Here's the littany of nasties. We made a one pixel impulse image, a standard stress test of any signal processing system - that's the bit above about setting one pixel at unit one in a field of zero-valued pixels. Next we made a quick-and-dirty tensor field filled entirely with identity matrices - that's the bit above about resizing the one pixel image '(1^0^1)' to the size of the impulse image. We then passed the tensor field of identity tensors off to -smooth and told it to deal with the impulse. If some of this G'MICry seems odd to you, spend some time with gmic_stdlibs.gmic. We learned all our tricks there. Well, most of them.

Here's the deal. The eigenvalues of the identity matrix are 1, one eigenvector runs at 0°, the other at 90° and this tensor gets associated with every pixel in the operand image. All are zero-valued, save one, the one we explicitly set to one at pixel coordinates (127,127). The identity tensor associated with this pixel, with equal, unit-size eigenvectors, induce smooth to diffuse the pixel omnidirectionally out to neighboring pixels.

Ideally, diffusion is a continuous process, but pixels live in the discrete world, as does the machinery of -smooth. The discrete approximation of the diffusion outward involves both spatial and angular steps. We set these steps as parameters to -smooth. In this particular case, the spatial step size is five pixels and the angular step size is 45°.

Consider the central 64 x 64 pixel portion of the image produced by the gmic pipeline, given above, scaled 4 times. The most striking aspect of the image is the radial pattern, arms at 45° degree increments. Less obvious are the distances separating the pixels arrayed along the arms. Center to center distances, along the vertical and horizontal arms are exactly five pixels. This is less true along the diagonals because where pixels should go do not align exactly with the unit pixel grid, so, understandably there are errors along the diagonal marks as these pixels shift into pigeonholes where they do not quite belong.

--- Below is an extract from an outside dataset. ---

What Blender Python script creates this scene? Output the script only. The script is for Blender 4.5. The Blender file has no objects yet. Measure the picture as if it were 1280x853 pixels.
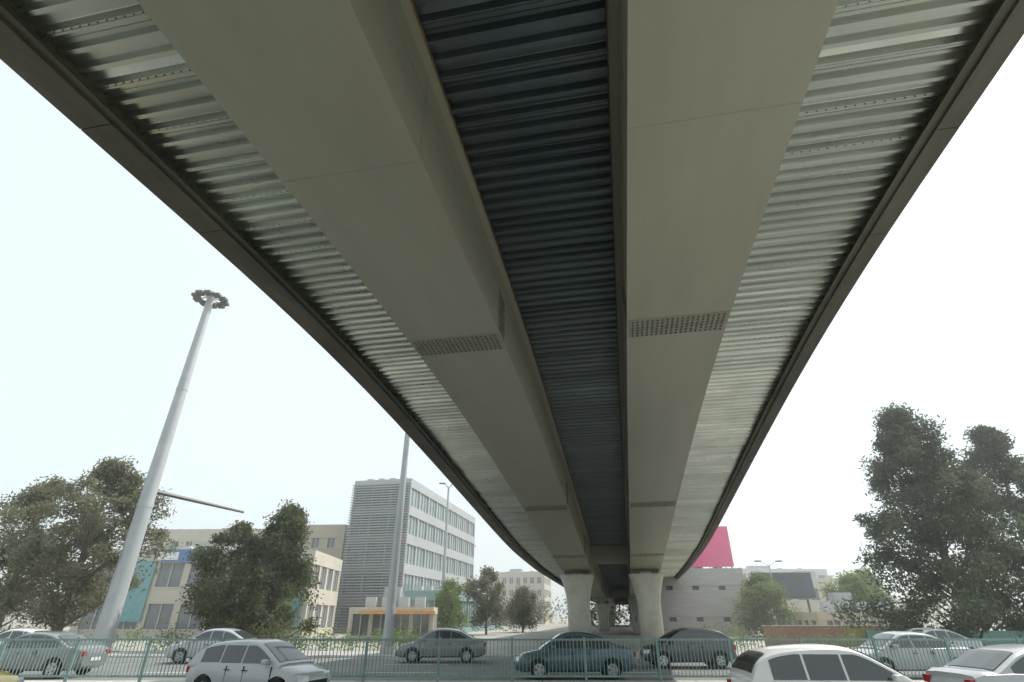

Some of you may be thinking: "Holy cow! this isn't anything close to an approximatioin of diffusion!" Some of you may be thinking of setting the angular step to fractions of a degree and the spatial step to tenths of a pixel. That's a good way to get -smooth to run all night. Recall, now that we deliberately, with malice and forethought, backed -smooth against the wall with a pitchfork of extreme boundary conditions. Most images do not consist of isolated bright pixels in vast fields of black; images generally consist of many non-zero pixels, so the rosette pattern multiplexes throughout typical images. The tensor field of identity matrices is also very untypical; generally, diffusion tensor fields engender rosettes of varying size, eccentricity and orientation, fragmenting the regularity of the pattern surrounding the isolated impulse.

In addition, it is not uncommon to run -smooth in a -repeat-done loop, generally to beneficial effect. In cases where -smooth generates its own diffusion tensor field, the loop induces the command to recalculate its diffusiontensor field on each pass, and the consequences of the previous run are reinforced in the next. To illustrate, modify the pipeline with this new line, -repeat 3 smooth[-2] [-1],100,5.0,45.0 -done. and extract the same central 64 × 64 region for purposes of comparison:

Generally, pixels set to a non-zero value in one pass sprout rosettes in the next pass, the aggregate converging to the ideal diffusion pattern.